■ INSTRUCTIONS TO FOLLOW:
Please write out the material that follows, exactly as it stands.

■ COLLECTED MATERIAL:
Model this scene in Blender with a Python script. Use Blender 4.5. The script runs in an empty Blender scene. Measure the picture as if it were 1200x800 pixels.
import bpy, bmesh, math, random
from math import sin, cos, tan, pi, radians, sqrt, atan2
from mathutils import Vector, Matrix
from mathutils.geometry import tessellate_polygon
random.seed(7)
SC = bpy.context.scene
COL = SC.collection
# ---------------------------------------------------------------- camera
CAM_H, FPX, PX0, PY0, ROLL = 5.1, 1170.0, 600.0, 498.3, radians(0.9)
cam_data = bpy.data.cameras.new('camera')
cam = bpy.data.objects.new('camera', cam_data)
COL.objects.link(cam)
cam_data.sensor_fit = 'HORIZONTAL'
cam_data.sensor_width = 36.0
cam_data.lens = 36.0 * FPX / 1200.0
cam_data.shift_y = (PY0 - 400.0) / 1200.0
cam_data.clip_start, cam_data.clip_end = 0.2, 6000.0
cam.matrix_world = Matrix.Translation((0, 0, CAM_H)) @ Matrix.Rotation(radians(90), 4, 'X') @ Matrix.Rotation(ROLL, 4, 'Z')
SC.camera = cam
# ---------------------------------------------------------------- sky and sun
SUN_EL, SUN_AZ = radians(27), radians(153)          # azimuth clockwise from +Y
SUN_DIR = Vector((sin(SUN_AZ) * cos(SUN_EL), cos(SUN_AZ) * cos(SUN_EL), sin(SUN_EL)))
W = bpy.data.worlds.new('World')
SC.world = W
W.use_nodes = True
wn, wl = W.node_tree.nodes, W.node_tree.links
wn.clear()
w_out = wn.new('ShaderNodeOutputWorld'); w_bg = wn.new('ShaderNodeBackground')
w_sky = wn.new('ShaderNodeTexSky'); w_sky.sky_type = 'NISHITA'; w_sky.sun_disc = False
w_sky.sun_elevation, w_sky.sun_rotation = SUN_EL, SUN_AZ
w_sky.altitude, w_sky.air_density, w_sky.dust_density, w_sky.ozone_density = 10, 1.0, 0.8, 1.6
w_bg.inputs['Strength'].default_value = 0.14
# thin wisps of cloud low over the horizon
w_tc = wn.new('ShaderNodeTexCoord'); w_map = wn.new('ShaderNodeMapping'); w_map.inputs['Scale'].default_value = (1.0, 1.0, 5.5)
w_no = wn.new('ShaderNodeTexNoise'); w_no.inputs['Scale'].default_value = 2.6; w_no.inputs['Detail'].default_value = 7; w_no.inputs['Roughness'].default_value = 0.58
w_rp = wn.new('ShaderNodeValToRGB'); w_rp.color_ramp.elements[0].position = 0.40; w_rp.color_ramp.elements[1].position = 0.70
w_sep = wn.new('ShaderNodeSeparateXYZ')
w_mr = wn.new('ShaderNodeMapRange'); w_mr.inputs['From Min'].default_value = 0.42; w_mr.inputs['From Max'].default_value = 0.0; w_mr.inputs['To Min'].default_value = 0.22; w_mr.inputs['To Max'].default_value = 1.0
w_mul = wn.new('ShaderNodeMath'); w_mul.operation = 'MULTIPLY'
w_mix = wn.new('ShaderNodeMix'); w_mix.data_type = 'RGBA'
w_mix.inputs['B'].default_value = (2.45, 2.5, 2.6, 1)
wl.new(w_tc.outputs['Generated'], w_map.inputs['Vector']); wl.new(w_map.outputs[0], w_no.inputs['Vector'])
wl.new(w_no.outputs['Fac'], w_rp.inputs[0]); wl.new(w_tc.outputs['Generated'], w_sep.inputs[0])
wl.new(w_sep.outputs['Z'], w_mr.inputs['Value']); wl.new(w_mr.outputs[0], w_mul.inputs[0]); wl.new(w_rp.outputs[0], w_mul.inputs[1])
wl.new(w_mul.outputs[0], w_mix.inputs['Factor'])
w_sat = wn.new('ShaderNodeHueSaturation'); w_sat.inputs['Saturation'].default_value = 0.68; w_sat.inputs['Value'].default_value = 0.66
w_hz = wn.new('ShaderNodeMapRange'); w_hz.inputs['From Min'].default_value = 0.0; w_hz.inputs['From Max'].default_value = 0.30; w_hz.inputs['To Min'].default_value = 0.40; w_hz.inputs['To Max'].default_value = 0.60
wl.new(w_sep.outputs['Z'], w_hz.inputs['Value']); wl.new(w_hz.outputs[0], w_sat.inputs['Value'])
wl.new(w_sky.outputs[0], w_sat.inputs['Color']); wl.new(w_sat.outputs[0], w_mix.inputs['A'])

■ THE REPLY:
Model this scene in Blender with a Python script. Use Blender 4.5. The script runs in an empty Blender scene. Measure the picture as if it were 1200x800 pixels.
import bpy, bmesh, math, random
from math import sin, cos, tan, pi, radians, sqrt, atan2
from mathutils import Vector, Matrix
from mathutils.geometry import tessellate_polygon
random.seed(7)
SC = bpy.context.scene
COL = SC.collection
# ---------------------------------------------------------------- camera
CAM_H, FPX, PX0, PY0, ROLL = 5.1, 1170.0, 600.0, 498.3, radians(0.9)
cam_data = bpy.data.cameras.new('camera')
cam = bpy.data.objects.new('camera', cam_data)
COL.objects.link(cam)
cam_data.sensor_fit = 'HORIZONTAL'
cam_data.sensor_width = 36.0
cam_data.lens = 36.0 * FPX / 1200.0
cam_data.shift_y = (PY0 - 400.0) / 1200.0
cam_data.clip_start, cam_data.clip_end = 0.2, 6000.0
cam.matrix_world = Matrix.Translation((0, 0, CAM_H)) @ Matrix.Rotation(radians(90), 4, 'X') @ Matrix.Rotation(ROLL, 4, 'Z')
SC.camera = cam
# ---------------------------------------------------------------- sky and sun
SUN_EL, SUN_AZ = radians(27), radians(153)          # azimuth clockwise from +Y
SUN_DIR = Vector((sin(SUN_AZ) * cos(SUN_EL), cos(SUN_AZ) * cos(SUN_EL), sin(SUN_EL)))
W = bpy.data.worlds.new('World')
SC.world = W
W.use_nodes = True
wn, wl = W.node_tree.nodes, W.node_tree.links
wn.clear()
w_out = wn.new('ShaderNodeOutputWorld'); w_bg = wn.new('ShaderNodeBackground')
w_sky = wn.new('ShaderNodeTexSky'); w_sky.sky_type = 'NISHITA'; w_sky.sun_disc = False
w_sky.sun_elevation, w_sky.sun_rotation = SUN_EL, SUN_AZ
w_sky.altitude, w_sky.air_density, w_sky.dust_density, w_sky.ozone_density = 10, 1.0, 0.8, 1.6
w_bg.inputs['Strength'].default_value = 0.14
# thin wisps of cloud low over the horizon
w_tc = wn.new('ShaderNodeTexCoord'); w_map = wn.new('ShaderNodeMapping'); w_map.inputs['Scale'].default_value = (1.0, 1.0, 5.5)
w_no = wn.new('ShaderNodeTexNoise'); w_no.inputs['Scale'].default_value = 2.6; w_no.inputs['Detail'].default_value = 7; w_no.inputs['Roughness'].default_value = 0.58
w_rp = wn.new('ShaderNodeValToRGB'); w_rp.color_ramp.elements[0].position = 0.40; w_rp.color_ramp.elements[1].position = 0.70
w_sep = wn.new('ShaderNodeSeparateXYZ')
w_mr = wn.new('ShaderNodeMapRange'); w_mr.inputs['From Min'].default_value = 0.42; w_mr.inputs['From Max'].default_value = 0.0; w_mr.inputs['To Min'].default_value = 0.22; w_mr.inputs['To Max'].default_value = 1.0
w_mul = wn.new('ShaderNodeMath'); w_mul.operation = 'MULTIPLY'
w_mix = wn.new('ShaderNodeMix'); w_mix.data_type = 'RGBA'
w_mix.inputs['B'].default_value = (2.45, 2.5, 2.6, 1)
wl.new(w_tc.outputs['Generated'], w_map.inputs['Vector']); wl.new(w_map.outputs[0], w_no.inputs['Vector'])
wl.new(w_no.outputs['Fac'], w_rp.inputs[0]); wl.new(w_tc.outputs['Generated'], w_sep.inputs[0])
wl.new(w_sep.outputs['Z'], w_mr.inputs['Value']); wl.new(w_mr.outputs[0], w_mul.inputs[0]); wl.new(w_rp.outputs[0], w_mul.inputs[1])
wl.new(w_mul.outputs[0], w_mix.inputs['Factor'])
w_sat = wn.new('ShaderNodeHueSaturation'); w_sat.inputs['Saturation'].default_value = 0.68; w_sat.inputs['Value'].default_value = 0.66
w_hz = wn.new('ShaderNodeMapRange'); w_hz.inputs['From Min'].default_value = 0.0; w_hz.inputs['From Max'].default_value = 0.30; w_hz.inputs['To Min'].default_value = 0.40; w_hz.inputs['To Max'].default_value = 0.60
wl.new(w_sep.outputs['Z'], w_hz.inputs['Value']); wl.new(w_hz.outputs[0], w_sat.inputs['Value'])
wl.new(w_sky.outputs[0], w_sat.inputs['Color']); wl.new(w_sat.outputs[0], w_mix.inputs['A'])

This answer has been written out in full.